-------- DATA SECTION

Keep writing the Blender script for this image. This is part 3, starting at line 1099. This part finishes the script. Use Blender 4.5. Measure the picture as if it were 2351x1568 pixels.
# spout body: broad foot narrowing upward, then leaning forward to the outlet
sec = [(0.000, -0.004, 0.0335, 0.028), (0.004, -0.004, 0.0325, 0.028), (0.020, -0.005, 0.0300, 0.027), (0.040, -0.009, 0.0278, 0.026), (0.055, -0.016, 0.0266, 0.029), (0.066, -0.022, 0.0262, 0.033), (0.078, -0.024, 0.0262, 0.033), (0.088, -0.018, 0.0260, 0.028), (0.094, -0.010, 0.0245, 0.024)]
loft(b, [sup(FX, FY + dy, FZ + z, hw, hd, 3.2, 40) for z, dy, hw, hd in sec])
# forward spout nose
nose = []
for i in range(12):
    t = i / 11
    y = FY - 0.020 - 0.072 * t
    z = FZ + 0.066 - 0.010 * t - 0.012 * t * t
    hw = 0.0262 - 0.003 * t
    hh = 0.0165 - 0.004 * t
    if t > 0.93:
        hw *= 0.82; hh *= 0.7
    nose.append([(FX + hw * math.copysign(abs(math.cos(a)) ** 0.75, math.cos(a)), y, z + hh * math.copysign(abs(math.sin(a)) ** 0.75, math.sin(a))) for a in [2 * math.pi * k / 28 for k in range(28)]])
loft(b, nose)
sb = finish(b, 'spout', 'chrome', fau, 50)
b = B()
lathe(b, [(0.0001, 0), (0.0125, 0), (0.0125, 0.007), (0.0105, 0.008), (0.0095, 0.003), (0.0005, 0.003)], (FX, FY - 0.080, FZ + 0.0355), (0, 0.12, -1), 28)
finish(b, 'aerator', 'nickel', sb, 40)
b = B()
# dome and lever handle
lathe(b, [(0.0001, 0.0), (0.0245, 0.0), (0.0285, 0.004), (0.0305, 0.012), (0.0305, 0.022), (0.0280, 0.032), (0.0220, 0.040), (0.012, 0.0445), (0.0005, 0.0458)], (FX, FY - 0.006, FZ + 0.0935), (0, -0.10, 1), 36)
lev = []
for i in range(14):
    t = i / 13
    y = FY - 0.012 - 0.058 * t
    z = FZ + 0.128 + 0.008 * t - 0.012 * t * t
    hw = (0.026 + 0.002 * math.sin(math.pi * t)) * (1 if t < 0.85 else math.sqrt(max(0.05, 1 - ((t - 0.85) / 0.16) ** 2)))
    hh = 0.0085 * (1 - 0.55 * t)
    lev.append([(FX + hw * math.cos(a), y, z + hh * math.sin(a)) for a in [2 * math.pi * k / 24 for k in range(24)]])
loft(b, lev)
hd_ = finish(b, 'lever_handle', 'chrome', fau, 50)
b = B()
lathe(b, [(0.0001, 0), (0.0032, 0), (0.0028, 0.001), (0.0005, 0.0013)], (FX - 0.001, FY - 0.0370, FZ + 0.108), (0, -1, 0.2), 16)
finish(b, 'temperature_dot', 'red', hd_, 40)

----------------

PROMPT
Restate the listing above word for word.

RESPONSE TO THE EXERCISE
Keep writing the Blender script for this image. This is part 3, starting at line 1099. This part finishes the script. Use Blender 4.5. Measure the picture as if it were 2351x1568 pixels.
# spout body: broad foot narrowing upward, then leaning forward to the outlet
sec = [(0.000, -0.004, 0.0335, 0.028), (0.004, -0.004, 0.0325, 0.028), (0.020, -0.005, 0.0300, 0.027), (0.040, -0.009, 0.0278, 0.026), (0.055, -0.016, 0.0266, 0.029), (0.066, -0.022, 0.0262, 0.033), (0.078, -0.024, 0.0262, 0.033), (0.088, -0.018, 0.0260, 0.028), (0.094, -0.010, 0.0245, 0.024)]
loft(b, [sup(FX, FY + dy, FZ + z, hw, hd, 3.2, 40) for z, dy, hw, hd in sec])
# forward spout nose
nose = []
for i in range(12):
    t = i / 11
    y = FY - 0.020 - 0.072 * t
    z = FZ + 0.066 - 0.010 * t - 0.012 * t * t
    hw = 0.0262 - 0.003 * t
    hh = 0.0165 - 0.004 * t
    if t > 0.93:
        hw *= 0.82; hh *= 0.7
    nose.append([(FX + hw * math.copysign(abs(math.cos(a)) ** 0.75, math.cos(a)), y, z + hh * math.copysign(abs(math.sin(a)) ** 0.75, math.sin(a))) for a in [2 * math.pi * k / 28 for k in range(28)]])
loft(b, nose)
sb = finish(b, 'spout', 'chrome', fau, 50)
b = B()
lathe(b, [(0.0001, 0), (0.0125, 0), (0.0125, 0.007), (0.0105, 0.008), (0.0095, 0.003), (0.0005, 0.003)], (FX, FY - 0.080, FZ + 0.0355), (0, 0.12, -1), 28)
finish(b, 'aerator', 'nickel', sb, 40)
b = B()
# dome and lever handle
lathe(b, [(0.0001, 0.0), (0.0245, 0.0), (0.0285, 0.004), (0.0305, 0.012), (0.0305, 0.022), (0.0280, 0.032), (0.0220, 0.040), (0.012, 0.0445), (0.0005, 0.0458)], (FX, FY - 0.006, FZ + 0.0935), (0, -0.10, 1), 36)
lev = []
for i in range(14):
    t = i / 13
    y = FY - 0.012 - 0.058 * t
    z = FZ + 0.128 + 0.008 * t - 0.012 * t * t
    hw = (0.026 + 0.002 * math.sin(math.pi * t)) * (1 if t < 0.85 else math.sqrt(max(0.05, 1 - ((t - 0.85) / 0.16) ** 2)))
    hh = 0.0085 * (1 - 0.55 * t)
    lev.append([(FX + hw * math.cos(a), y, z + hh * math.sin(a)) for a in [2 * math.pi * k / 24 for k in range(24)]])
loft(b, lev)
hd_ = finish(b, 'lever_handle', 'chrome', fau, 50)
b = B()
lathe(b, [(0.0001, 0), (0.0032, 0), (0.0028, 0.001), (0.0005, 0.0013)], (FX - 0.001, FY - 0.0370, FZ + 0.108), (0, -1, 0.2), 16)
finish(b, 'temperature_dot', 'red', hd_, 40)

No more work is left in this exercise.